**MATERIAL PROVIDED**

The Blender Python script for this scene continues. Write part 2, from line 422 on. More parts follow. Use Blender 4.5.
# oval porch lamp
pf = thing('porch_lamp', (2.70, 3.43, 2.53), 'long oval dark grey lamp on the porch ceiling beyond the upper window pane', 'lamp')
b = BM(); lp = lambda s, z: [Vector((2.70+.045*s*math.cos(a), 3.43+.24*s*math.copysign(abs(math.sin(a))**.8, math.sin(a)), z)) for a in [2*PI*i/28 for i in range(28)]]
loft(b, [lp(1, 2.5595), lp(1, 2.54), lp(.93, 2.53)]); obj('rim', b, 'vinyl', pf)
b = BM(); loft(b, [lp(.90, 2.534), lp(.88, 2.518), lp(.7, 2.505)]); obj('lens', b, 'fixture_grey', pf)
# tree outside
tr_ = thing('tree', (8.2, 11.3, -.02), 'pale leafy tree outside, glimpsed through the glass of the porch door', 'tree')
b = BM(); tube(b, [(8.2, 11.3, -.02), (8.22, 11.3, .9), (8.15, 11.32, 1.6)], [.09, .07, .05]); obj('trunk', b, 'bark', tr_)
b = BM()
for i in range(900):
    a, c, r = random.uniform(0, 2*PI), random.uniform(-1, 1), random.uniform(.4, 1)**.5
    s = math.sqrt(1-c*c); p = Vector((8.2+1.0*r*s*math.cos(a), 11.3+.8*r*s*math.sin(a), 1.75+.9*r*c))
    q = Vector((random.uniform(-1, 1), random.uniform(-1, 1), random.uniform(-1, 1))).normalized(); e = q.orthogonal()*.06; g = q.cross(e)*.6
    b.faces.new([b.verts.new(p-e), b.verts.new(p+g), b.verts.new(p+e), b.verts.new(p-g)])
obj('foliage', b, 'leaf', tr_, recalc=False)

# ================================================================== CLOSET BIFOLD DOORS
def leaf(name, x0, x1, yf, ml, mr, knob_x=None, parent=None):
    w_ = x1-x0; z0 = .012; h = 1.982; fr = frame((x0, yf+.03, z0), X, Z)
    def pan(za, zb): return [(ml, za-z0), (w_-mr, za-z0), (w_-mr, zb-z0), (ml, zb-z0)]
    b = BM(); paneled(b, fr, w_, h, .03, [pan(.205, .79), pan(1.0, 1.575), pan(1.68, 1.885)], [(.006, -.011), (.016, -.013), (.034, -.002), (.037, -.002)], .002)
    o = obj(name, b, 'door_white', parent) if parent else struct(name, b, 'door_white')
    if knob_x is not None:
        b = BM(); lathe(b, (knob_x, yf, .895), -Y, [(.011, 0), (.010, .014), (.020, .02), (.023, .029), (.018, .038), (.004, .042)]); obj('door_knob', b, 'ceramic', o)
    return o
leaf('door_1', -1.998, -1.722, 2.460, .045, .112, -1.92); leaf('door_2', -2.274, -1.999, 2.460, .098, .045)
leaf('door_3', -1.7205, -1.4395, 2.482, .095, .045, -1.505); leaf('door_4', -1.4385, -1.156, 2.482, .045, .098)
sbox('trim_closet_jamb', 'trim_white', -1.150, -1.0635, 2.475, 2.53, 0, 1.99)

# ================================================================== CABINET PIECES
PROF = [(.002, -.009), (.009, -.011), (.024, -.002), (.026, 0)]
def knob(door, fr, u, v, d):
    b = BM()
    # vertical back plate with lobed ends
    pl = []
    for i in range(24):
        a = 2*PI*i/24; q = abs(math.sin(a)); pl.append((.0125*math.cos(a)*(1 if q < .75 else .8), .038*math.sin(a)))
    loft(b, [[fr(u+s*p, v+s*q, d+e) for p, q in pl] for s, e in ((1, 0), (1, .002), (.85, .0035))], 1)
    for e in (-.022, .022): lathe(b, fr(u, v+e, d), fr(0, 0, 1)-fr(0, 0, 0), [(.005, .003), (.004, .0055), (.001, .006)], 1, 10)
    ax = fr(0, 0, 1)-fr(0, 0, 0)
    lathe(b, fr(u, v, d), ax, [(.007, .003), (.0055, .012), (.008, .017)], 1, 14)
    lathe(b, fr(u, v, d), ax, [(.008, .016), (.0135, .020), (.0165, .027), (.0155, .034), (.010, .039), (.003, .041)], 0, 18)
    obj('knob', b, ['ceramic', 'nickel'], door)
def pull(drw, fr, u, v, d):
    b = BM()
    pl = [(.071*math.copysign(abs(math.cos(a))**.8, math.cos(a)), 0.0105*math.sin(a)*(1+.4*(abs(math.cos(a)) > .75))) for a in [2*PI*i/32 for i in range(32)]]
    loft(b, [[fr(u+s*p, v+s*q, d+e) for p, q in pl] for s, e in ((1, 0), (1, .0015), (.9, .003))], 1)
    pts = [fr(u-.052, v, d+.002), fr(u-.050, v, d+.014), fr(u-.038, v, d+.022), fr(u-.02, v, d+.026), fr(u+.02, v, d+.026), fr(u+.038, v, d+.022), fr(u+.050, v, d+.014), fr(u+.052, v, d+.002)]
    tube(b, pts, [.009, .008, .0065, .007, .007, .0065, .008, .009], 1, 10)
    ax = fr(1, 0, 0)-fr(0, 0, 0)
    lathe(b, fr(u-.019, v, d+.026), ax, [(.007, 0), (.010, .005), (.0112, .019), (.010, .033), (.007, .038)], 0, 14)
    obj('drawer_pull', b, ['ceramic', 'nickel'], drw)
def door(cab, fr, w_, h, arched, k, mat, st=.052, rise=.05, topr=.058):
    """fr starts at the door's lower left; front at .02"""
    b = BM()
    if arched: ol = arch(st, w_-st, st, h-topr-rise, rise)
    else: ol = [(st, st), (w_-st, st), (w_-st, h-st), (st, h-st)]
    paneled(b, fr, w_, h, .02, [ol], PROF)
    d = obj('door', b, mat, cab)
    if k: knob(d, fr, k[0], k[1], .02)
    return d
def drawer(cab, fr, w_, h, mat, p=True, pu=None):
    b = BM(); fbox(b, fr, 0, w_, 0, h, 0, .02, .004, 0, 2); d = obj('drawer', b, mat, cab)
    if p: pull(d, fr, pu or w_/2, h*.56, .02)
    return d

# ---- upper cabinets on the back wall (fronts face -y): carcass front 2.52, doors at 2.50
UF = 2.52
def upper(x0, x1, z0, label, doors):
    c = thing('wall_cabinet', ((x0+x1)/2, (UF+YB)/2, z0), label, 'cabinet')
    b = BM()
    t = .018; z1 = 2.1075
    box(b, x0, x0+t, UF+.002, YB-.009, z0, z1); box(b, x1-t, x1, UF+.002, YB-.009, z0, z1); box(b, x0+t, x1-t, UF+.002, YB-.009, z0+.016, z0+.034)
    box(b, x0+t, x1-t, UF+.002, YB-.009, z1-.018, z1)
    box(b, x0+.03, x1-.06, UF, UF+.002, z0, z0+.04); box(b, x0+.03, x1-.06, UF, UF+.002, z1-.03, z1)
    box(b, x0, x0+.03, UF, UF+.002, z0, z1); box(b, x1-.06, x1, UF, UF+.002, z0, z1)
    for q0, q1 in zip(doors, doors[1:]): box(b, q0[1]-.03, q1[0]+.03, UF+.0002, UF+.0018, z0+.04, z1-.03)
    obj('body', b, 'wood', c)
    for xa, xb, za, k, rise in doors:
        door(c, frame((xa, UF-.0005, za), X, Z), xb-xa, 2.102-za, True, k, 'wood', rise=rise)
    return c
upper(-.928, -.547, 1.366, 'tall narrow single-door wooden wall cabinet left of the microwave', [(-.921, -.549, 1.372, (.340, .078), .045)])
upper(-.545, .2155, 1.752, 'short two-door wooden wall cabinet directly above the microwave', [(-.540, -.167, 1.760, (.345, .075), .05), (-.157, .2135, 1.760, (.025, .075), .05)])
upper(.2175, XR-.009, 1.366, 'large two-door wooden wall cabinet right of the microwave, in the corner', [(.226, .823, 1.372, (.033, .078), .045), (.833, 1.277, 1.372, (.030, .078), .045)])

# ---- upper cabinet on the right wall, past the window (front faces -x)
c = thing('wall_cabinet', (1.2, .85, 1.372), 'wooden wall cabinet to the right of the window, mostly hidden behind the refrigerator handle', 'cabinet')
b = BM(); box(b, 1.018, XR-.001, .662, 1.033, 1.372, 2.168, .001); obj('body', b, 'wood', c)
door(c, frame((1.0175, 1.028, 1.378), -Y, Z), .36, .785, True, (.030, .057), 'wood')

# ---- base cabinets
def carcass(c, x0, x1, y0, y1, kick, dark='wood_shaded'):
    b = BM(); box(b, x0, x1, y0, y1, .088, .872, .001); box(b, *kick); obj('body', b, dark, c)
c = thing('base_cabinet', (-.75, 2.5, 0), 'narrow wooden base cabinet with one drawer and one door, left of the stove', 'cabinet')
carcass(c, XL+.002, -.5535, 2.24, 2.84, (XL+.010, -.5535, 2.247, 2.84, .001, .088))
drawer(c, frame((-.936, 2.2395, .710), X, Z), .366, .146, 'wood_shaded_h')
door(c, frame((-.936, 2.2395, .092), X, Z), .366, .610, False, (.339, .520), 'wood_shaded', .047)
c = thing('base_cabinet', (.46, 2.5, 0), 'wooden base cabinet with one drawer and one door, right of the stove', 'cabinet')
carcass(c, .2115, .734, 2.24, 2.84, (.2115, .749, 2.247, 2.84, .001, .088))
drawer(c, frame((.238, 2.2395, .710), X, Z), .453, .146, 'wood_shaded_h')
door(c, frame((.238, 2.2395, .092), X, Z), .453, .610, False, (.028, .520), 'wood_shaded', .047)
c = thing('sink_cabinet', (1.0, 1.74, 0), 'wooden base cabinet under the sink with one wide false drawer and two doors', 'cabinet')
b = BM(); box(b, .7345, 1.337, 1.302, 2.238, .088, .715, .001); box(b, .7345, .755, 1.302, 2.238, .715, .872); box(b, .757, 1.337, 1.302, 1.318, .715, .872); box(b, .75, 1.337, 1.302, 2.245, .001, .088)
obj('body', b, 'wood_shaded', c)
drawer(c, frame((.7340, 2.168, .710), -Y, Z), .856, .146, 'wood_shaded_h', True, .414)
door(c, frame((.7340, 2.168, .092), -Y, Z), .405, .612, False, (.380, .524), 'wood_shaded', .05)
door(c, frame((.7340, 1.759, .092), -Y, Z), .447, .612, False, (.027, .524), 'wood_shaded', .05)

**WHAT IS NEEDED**
Restate, word for word and with nothing added, the lines from the first line of the listing through the one where "obj('foliage', b, 'leaf', tr_, recalc=False)" stands.

**ANSWER FOR THIS EXERCISE**
The Blender Python script for this scene continues. Write part 2, from line 422 on. More parts follow. Use Blender 4.5.
# oval porch lamp
pf = thing('porch_lamp', (2.70, 3.43, 2.53), 'long oval dark grey lamp on the porch ceiling beyond the upper window pane', 'lamp')
b = BM(); lp = lambda s, z: [Vector((2.70+.045*s*math.cos(a), 3.43+.24*s*math.copysign(abs(math.sin(a))**.8, math.sin(a)), z)) for a in [2*PI*i/28 for i in range(28)]]
loft(b, [lp(1, 2.5595), lp(1, 2.54), lp(.93, 2.53)]); obj('rim', b, 'vinyl', pf)
b = BM(); loft(b, [lp(.90, 2.534), lp(.88, 2.518), lp(.7, 2.505)]); obj('lens', b, 'fixture_grey', pf)
# tree outside
tr_ = thing('tree', (8.2, 11.3, -.02), 'pale leafy tree outside, glimpsed through the glass of the porch door', 'tree')
b = BM(); tube(b, [(8.2, 11.3, -.02), (8.22, 11.3, .9), (8.15, 11.32, 1.6)], [.09, .07, .05]); obj('trunk', b, 'bark', tr_)
b = BM()
for i in range(900):
    a, c, r = random.uniform(0, 2*PI), random.uniform(-1, 1), random.uniform(.4, 1)**.5
    s = math.sqrt(1-c*c); p = Vector((8.2+1.0*r*s*math.cos(a), 11.3+.8*r*s*math.sin(a), 1.75+.9*r*c))
    q = Vector((random.uniform(-1, 1), random.uniform(-1, 1), random.uniform(-1, 1))).normalized(); e = q.orthogonal()*.06; g = q.cross(e)*.6
    b.faces.new([b.verts.new(p-e), b.verts.new(p+g), b.verts.new(p+e), b.verts.new(p-g)])
obj('foliage', b, 'leaf', tr_, recalc=False)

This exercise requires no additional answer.